Are We Broken?
When we are in the middle of a disagreement or are disconnected from one another, we may look around us and only see people doing marriage better than we do it. But no relationship is perfect and every relationship has its struggles. In all likelihood we are broken, but not any more broken than others.
No Time to Unwind
Nick: Jen and I didn’t get a lot of time together last week. Pile on top of this that the first time we spent more than 10 minutes conscious together was at a very large, very public event, and it lead to one of those “are we broken?” moments for me. We were physically next to each other but emotionally miles apart at the same time. There was a surreal awareness of the couples around us acting perfectly normal, as if nothing is different. For me, the disconnect always happens below the surface. Simple gestures like holding hands feel forced and awkward.
It’s easy for me, in those moments, to fall down a rabbit hole and question the state of our relationship. All the people around us seem perfectly happy – we must be broken. This can just spiral down into darker places unless I make the conscious effort, with Jen’s help, to move forward.
Not Alone
Jen: Every perfectly normal looking married couple has moments of brokenness. The way to pull yourself out of these moments is to recognize we are not the only ones. If you look closely at the “perfect” couples that surround you, you’ll find that there are other broken couples just like you.
Last week, even as I was feeling disconnected from Nick, I saw a couple struggling. They had a baby with them who, toward the end of the event was reaching the end of her patience, and I jumped at the chance to help the couple so they could get their baby out of there more easily. There was a temptation to pat myself on the back; and yet, in them I saw a similar disconnect as I was experiencing in my relationship with Nick. I understood that I wanted to help them because I could totally relate. While their specific situation was different, they appeared just as ‘broken’ as we were.
A Little Slack in Good Company
So cut yourself some slack.
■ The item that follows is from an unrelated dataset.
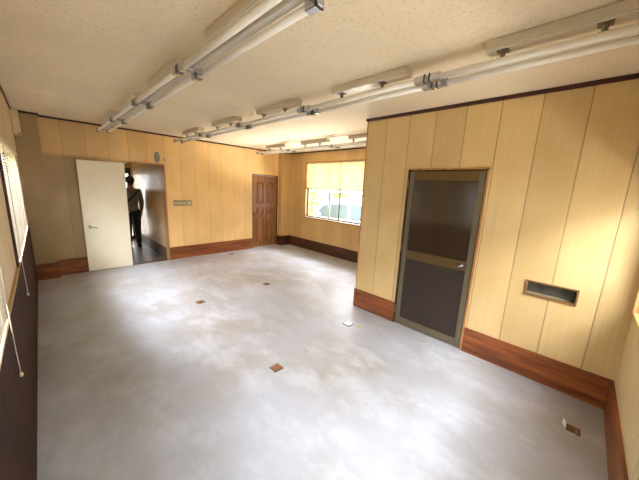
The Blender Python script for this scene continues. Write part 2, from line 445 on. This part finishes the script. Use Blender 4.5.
# ------------------------------------------------------------------ glazed bronze door in the partition
d1 = thing('door_1', 'bronze framed door with dark glass above a dark brown panel in the partition', 'door', (XP, (PD0+PD1)/2, 0), kind='structure')
MB().box((XP-.012, PD0-.022, 0), (XP+.12, PD0-.002, PDZ+.018), .002).box((XP-.012, PD0-.022, PDZ), (XP+.12, PD1+.012, PDZ+.018), .002).build('door_casing', M_casing, d1)
MB().box((XP-.010, PD1-.006, 0), (XP+.12, PD1+.012, PDZ), .002).build('hinge_jamb', M_darkjamb, d1)
fx0, fx1 = XP-.004, XP+.034
la, lb = PD0+.004, PD1-.012
MB().box((fx0, la, .012), (fx1, la+.058, PDZ-.012), .003).box((fx0, lb-.058, .012), (fx1, lb, PDZ-.012), .003).build('stile', M_bronze_l, d1)
MB().box((fx0+.001, la+.058, PDZ-.112), (fx1, lb-.058, PDZ-.012), .003).build('top_rail', M_bronze, d1)
MB().box((fx0+.001, la+.058, .885), (fx1, lb-.058, .99), .003).build('lock_rail', M_bronze, d1)
MB().box((fx0+.001, la+.058, .012), (fx1, lb-.058, .10), .003).build('bottom_rail', M_bronze_l, d1)
m, nt, out = newmat('dark_glass')
g = N(nt, 'ShaderNodeNewGeometry').outputs['Position']
principled(nt, out, mixc(nt, noise(nt, g, 3, 2), srgb(54, 42, 30), srgb(66, 52, 38)), .16, spec=.9)
M_darkglass = m
MB().box((fx0+.014, la+.055, .985), (fx1-.012, lb-.055, PDZ-.108)).build('pane', M_darkglass, d1)
MB().box((fx0+.012, la+.055, .096), (fx1-.012, lb-.055, .889)).build('lower_panel', M_lowpanel, d1)
hy = la+.085
hh = MB().box((fx0-.006, hy-.018, .905), (fx0+.002, hy+.03, .972), .003).cyl((fx0-.03, hy+.005, .945), (fx0, hy+.005, .945), .012, n=12).build('door_handle', M_chrome, d1)
MB().tube([(fx0-.032, hy+.0, .948), (fx0-.036, hy+.02, .943), (fx0-.034, hy+.05, .925)], .010).build('lever', M_chrome, hh, smooth=True)
for z in (.2, 1.02, 1.78):
    MB().cyl((XP-.014, PD1-.004, z-.05), (XP-.014, PD1-.004, z+.05), .009, n=10).build('hinge', M_bronze_l, d1)

# ------------------------------------------------------------------ mail slot
sl = thing('pass_slot', 'small framed recessed slot low in the partition right of the glazed door', 'wall slot', (XP, (SL[0]+SL[1])/2, (SL[2]+SL[3])/2))
e = .014
ya, yb, za, zb = SL
MB().box((XP-.012, ya, za), (XP+.11, ya+e, zb), .002).box((XP-.012, yb-e, za), (XP+.11, yb, zb), .002).box((XP-.012, ya+e, za), (XP+.11, yb-e, za+e), .002).box((XP-.012, ya+e, zb-e), (XP+.11, yb-e, zb), .002).build('slot_frame', M_slotwood, sl)
MB().box((XP+.075, ya+e, za+e), (XP+.082, yb-e, zb-e)).build('pane', M_slotglass, sl)
MB().box((XP+.03, ya+e, za+e), (XP+.072, yb-e, za+e+.006), .001).build('inner_sill', M_slotsill, sl)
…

You may be broken but you’re in good company. You may find that you can help build others up even as you struggle, just through the gift of being the good company they need. You can’t see below the surface, but you can be there for others around you.
All marriages struggle at one time or another. The reality is that when you look outside of yourself for a moment, you might gain a different perspective. Sometimes, that new perspective leads not only to problem solving but also the strength to recognize how intact you really are as a couple. And you might even find that you end up stronger because of it.